Here’s hoping a judge finds in your favor. And quite frankly, if the birthfather is oppossing the adoption, he should get FULL CUSTODY, not visitation rights. If he wants the baby, he gets it, 2am feedings and colicky screaming and all.

Our lawyer and the boy’s lawyer recommended it, and it’s in the works. He’s had one overnight visit, and they’re trying to work something out where he’d keep the baby over a few school nights, so he’d have to do homework and bathe baby and feed baby and change baby and comfort baby when he screams through his fussy time and get up the middle of the night with baby and go to school sleep deprived and lather, rinse, repeat.

I certainly wasn’t selfless or mature enough at 15 to have liked it. I hope this kid’s mom actually makes him do it.

Thank you for saying so. It’s certainly what we think. We keep hoping and praying that the birthfather will somehow see through his teenage haze and think so, too.

Oh god, I am so so sorry.

What an awful situation. I’m wondering…would you have an option for using a surrogate? I think it would be so much better because she’s doing it specifically to help couples such as yourself.
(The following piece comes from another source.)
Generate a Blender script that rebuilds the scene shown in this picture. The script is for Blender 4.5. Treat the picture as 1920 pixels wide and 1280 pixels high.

Is this something an agency can set you up for?

Based on the description of the situation I really, really doubt the 15 year old is personally driving the resistance to the adoption. I’d hazard a guess that his mother or grandmother is behind the push to resist adoption in this situation.

It’s not something we’ve considered. I don’t know what we’ll consider in the future. We need to figure out what’s going on with this situation, for sure. Then we need to heal (if it goes badly) and get our heads on straight. We know that we want to be parents, and we’ll have to figure out how to make that happen.

There is some of that, or a lot of that. We are hearing almost everything second, third, and fourth hand, so it’s difficult to determine exactly who is saying what. We do think that the boy’s stepmom is a factor, too.